Information provided:

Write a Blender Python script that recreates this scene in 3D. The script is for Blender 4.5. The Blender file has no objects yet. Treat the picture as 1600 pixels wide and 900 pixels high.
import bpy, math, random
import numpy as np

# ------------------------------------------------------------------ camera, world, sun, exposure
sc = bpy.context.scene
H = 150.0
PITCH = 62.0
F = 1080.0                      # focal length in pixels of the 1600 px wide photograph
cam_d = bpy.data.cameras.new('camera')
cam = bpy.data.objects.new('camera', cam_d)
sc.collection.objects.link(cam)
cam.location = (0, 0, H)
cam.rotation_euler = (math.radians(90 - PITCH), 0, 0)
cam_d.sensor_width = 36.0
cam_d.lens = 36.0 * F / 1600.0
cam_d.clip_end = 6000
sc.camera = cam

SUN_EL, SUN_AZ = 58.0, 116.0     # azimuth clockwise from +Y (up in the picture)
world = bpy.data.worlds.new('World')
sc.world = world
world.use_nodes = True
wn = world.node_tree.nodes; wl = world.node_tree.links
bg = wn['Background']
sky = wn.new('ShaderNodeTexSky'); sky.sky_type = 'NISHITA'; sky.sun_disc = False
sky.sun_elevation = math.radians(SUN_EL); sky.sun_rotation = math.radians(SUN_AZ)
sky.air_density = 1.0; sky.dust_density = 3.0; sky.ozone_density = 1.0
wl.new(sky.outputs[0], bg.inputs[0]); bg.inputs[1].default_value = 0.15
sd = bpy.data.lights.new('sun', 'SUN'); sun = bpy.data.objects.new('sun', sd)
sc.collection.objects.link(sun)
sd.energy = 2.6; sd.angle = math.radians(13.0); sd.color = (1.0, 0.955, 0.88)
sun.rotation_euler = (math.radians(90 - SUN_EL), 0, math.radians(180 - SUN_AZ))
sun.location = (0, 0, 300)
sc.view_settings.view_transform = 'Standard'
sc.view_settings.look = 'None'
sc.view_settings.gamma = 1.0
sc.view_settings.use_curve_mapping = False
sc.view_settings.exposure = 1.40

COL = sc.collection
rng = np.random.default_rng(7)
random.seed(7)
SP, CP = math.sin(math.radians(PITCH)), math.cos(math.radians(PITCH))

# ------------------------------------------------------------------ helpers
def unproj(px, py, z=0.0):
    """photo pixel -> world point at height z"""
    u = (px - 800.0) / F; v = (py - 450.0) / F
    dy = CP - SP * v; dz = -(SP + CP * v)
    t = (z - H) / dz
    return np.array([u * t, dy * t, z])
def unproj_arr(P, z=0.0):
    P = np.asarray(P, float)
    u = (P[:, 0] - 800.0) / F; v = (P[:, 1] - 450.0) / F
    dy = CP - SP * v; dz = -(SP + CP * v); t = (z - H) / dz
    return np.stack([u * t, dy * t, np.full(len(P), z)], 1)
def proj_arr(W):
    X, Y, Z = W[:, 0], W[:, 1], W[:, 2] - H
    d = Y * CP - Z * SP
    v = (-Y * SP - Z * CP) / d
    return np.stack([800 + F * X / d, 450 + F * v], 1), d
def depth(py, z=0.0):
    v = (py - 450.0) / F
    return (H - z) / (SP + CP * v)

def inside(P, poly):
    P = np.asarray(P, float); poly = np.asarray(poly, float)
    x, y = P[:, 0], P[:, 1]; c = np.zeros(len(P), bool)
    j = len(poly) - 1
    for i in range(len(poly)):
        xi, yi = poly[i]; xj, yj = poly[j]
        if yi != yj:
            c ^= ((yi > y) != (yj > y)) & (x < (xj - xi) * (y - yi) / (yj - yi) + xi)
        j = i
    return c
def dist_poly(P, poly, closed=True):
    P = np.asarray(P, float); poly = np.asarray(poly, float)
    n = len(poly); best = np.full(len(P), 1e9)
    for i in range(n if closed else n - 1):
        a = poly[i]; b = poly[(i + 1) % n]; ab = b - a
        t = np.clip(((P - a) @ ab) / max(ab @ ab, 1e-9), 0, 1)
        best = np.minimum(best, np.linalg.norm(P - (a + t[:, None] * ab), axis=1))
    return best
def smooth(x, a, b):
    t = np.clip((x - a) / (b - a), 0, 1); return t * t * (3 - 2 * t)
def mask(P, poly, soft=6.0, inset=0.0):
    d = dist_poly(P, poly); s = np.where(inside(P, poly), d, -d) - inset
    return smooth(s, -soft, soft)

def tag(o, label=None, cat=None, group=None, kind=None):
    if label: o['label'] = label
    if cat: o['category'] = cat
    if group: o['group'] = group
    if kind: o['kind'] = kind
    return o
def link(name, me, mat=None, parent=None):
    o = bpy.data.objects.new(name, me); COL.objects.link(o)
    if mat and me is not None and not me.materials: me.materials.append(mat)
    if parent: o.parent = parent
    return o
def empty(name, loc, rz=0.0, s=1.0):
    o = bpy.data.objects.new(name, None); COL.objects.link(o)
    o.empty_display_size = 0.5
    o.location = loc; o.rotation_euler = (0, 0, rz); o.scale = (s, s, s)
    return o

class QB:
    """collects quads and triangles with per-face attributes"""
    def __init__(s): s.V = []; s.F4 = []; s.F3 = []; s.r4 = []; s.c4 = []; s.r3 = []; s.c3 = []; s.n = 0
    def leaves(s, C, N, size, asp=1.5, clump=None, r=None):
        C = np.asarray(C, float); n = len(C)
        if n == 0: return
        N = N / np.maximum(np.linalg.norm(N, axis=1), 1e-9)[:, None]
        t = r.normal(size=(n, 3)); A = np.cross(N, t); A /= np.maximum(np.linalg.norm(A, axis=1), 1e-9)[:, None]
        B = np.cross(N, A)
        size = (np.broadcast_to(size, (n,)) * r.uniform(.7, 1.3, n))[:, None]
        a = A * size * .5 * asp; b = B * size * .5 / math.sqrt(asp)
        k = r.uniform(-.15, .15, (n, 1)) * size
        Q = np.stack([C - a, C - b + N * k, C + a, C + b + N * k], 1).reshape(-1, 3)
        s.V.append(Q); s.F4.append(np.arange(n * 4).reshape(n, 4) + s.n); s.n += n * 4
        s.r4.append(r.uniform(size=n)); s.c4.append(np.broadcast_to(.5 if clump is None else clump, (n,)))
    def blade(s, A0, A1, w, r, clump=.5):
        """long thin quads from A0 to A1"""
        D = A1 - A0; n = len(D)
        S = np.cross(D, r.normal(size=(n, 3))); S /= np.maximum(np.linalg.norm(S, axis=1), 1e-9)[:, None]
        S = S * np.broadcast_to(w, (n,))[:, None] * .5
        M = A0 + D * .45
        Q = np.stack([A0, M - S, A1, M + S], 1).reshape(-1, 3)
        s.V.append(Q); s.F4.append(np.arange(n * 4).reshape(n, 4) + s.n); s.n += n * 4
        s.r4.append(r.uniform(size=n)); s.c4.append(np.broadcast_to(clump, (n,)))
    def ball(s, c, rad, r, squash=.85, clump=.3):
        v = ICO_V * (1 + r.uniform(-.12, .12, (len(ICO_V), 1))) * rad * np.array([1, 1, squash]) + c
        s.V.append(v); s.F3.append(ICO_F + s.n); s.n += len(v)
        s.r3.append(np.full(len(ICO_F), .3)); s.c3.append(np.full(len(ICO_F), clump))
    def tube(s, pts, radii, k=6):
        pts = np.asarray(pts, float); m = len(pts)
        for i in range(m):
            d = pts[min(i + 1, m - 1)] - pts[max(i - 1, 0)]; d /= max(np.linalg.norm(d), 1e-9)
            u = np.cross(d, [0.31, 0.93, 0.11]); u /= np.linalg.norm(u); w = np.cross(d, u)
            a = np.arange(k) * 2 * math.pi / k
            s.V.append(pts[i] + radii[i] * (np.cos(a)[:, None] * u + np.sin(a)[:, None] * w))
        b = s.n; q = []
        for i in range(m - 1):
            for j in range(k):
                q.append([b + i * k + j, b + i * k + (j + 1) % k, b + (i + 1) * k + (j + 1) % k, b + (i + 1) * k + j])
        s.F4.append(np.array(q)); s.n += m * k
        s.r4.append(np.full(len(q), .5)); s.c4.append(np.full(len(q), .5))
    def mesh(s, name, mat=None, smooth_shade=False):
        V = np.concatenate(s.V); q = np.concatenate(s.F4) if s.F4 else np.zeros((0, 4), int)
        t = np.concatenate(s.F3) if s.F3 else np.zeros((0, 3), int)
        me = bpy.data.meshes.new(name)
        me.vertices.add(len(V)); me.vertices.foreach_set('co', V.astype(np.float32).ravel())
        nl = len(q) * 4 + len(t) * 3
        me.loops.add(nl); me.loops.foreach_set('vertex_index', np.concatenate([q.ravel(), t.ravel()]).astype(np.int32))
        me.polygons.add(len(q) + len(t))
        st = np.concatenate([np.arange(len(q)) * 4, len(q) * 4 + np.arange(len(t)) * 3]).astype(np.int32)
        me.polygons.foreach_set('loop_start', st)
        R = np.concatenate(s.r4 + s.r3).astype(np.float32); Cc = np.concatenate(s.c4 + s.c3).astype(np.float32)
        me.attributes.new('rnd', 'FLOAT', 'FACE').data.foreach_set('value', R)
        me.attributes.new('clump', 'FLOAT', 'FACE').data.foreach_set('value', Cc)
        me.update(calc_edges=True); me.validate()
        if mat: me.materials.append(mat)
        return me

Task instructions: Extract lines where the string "scene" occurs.

Response to this exercise:
Write a Blender Python script that recreates this scene in 3D. The script is for Blender 4.5. The Blender file has no objects yet. Treat the picture as 1600 pixels wide and 900 pixels high.
sc = bpy.context.scene